In 1990s, Argentina launched the privatization of railway. One private company ran one-third of light railways in Buenos Aires.

On February 22, 2012, a derailed metro train in Buenos Aires caused 51 deaths, with more than 600 people injured. On February 27 of the same year, another metro train in Buenos Aires exploded and injured a driver.

Argentina launched the nationalization of its railroads in May, taking over three key lines and canceling without compensation all contracts with the companies involved. The government stated that the private concessions would not be compensated.

Over the last few years, the term "high-speed railway diplomacy" has been catching on in Chinese political spheres. It is used to describe China's initiative of exporting high-speed railway products, projects and technologies. Memorandums and contracts on China's high-speed railway-related exports have been signed during President Xi Jinping and Premier Li Keqiang's state visits overseas.

China imported high-speed railway technologies in 2003. Today the country boasts the greatest length of high-speed railway tracks in the world. More than 10,000 kilometers of the rail are capable of carrying trains at speeds in excess of 200 kilometers per hour.

"China's high-speed rail is now a national strategy. The State Council is lending support to high-speed train equipment manufacturing and the exploration of the overseas market," said an analysis of Shenzhen-based Essence Securities Co Ltd. According to the statistics of the International Union of Railways, more than 30,000 kilometers of high-speed railways are expected to be built in the future around the world.
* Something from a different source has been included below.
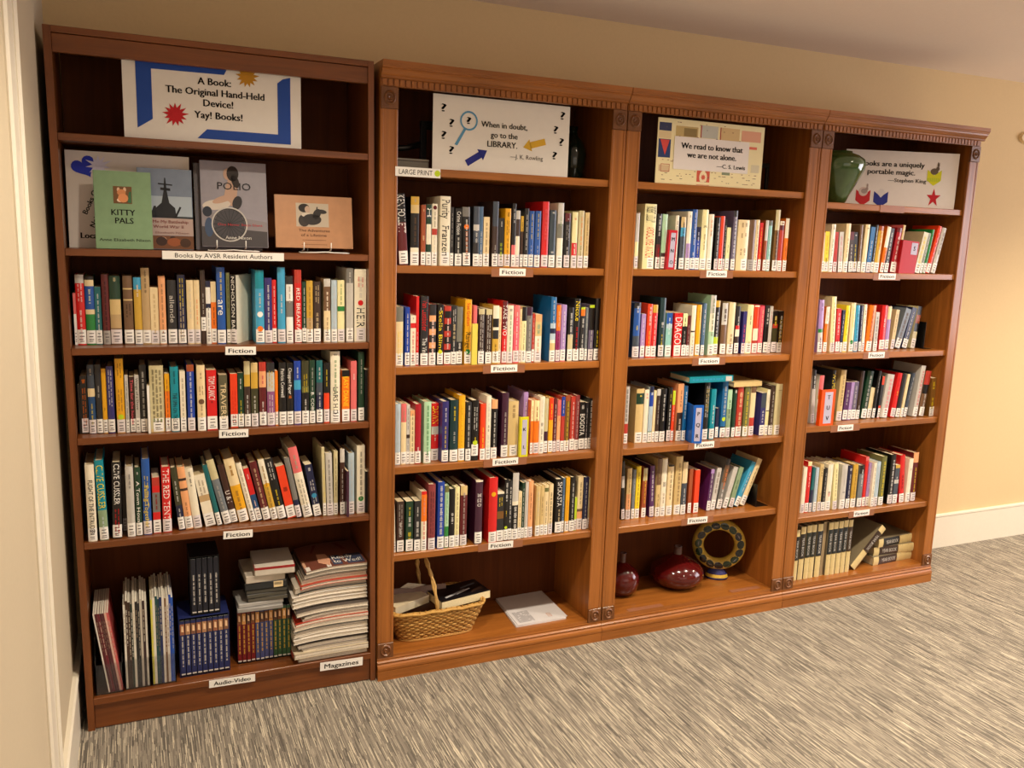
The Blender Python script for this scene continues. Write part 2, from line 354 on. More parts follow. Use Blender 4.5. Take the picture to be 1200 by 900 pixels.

"China's high-speed train has advantage in cost, operation, speed and technological standards. It can offer a whole set of solution from design, construction, equipment manufacturing to management. It will take up large market share in global high-speed rail construction around the globe," said the Essence Securities’ analysis.

"High speed railway technology can help promote China's international image and soft power. Although China's economy has been a huge success for the last three decades, many in the West still view China mainly as the world's factory with cheap exports like shoes and toys," according to an article in The Diplomat.

"But as China gradually transforms itself into a high tech powerhouse and moves up the economic ladder, it is imperative for China to develop economic sectors that can sustain its growth in the future. And high speed railway can exactly play this role as it involves huge capital, advanced technology, and domestic innovation," said the article.